WANTED: Another Presidential Executive Order on Mass Incarceration
Just as President Lincoln issued an executive order ending slavery, so President Obama should issue another executive order ending the racial profiling surrounding the War on Drugs.
In a December 1967 speech, Martin Luther King said that his dream for America had turned into a nightmare. If King were alive today, he would agree that the War on Drugs (begun in 1982) is a nightmare for black families and communities. This War against Black and Latino males is a national crisis which must be stopped immediately. Therefore, President Obama should issue an executive order suspending the War on Drugs until the massive racial profiling involved is ended. Before funds are restored to the criminal justice system, each police department with more than 20 officers would have to submit a plan showing how racial profiling has been stopped.
Case in point: In 2008, Iowa had a 2 and 24 problem. Two percent of Iowa's population was black, but 24 percent of Iowa's prison population was black. Even if?? Iowa's black population were twice as criminal as the white population, the percentage would only be 4 percent. For me, it is obvious that massive racial profiling is involved; Iowa should be required to prove it has stopped racial profiling.
For over 30 years, unjust racial profiling has been part of the War on Drugs which is really a War on Black and Latino males. This is a social crisis, an injustice implemented by the criminal justice system, approved by Congress and a President, and legitimated by Supreme Court decisions. This is an emergency which must stop by executive action. For documentation, read The New Jim Crow (2010) by Michelle Alexander; also her New York Times op-ed (November 26, 2014) entitled "Telling My Son About Ferguson."
At the same time, or prior to the presidential executive order, each denomination headquarters should also issue an executive order to all pastors: preach the following four sermons:
1. Biblical teaching on oppression with a focus on the New Testament.

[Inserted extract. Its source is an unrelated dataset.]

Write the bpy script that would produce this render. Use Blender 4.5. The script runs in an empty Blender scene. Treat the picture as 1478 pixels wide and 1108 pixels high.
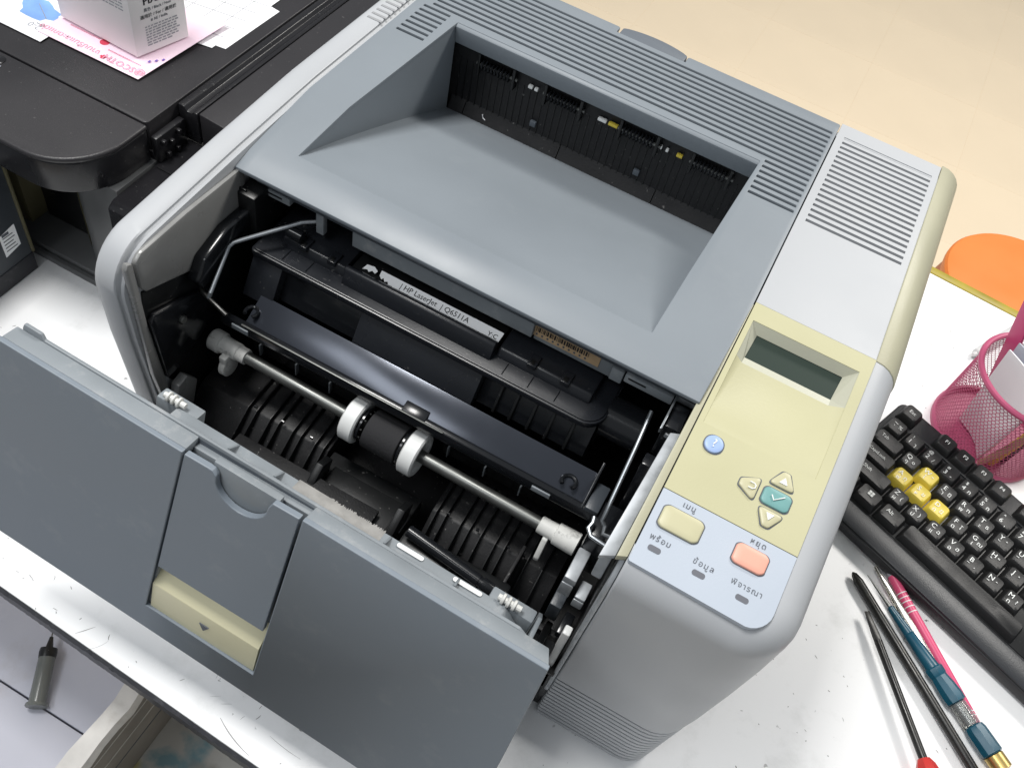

2. Biblical teaching on justice with a focus on the New Testament.
3. How the Holy Spirit can empower the church to incarnate the kingdom of God as justice among the oppressed poor.
4. A plan showing how each local church will be involved in ending racial profiling tied to mass incarceration.
Justifying Oppression and Blaming the Victim
Evil white oppressors are masters at diverting blame from themselves and putting it on the supposedly defective and dysfunctional oppressed. The black oppressed are described as lazy, inferior, sub-human and rebellious. Southern preachers ignored the extensive biblical teaching on oppression and justice and the call for Christians to release the oppressed. Instead they argued that slavery was good and necessary, even God's will, based on a few New Testament proof texts that appeared to justify slavery.
The Scriptures make it crystal clear that oppressing people who are created in the image of God is an evil akin to idolatry. Yet white American theologians and preachers have been largely silent on the topic of oppression thereby leaving the door wide open for oppression to continue. Even abolitionists only went halfway---freedom--- and did not push equally hard for economic justice for freed slaves. Result: freed blacks were soon re-enslaved by segregation and sharecropping.
The American church has often tolerated or even participated in oppression---from slavery to segregation to mass incarceration. The silence by the white church and white culture means that the false propaganda from oppressors that blames the inferior oppressed goes largely unchallenged. Again and again, even from Christians, the comments I have heard fall into a 'blame the oppressed' for rioting in Ferguson category. Seldom is a 'blame the white oppressor' viewpoint expressed. Just as slavery was justified by white southern preachers, so today most white Americans justify mass incarceration, appealing to the stereotype of the 'criminalblackman'.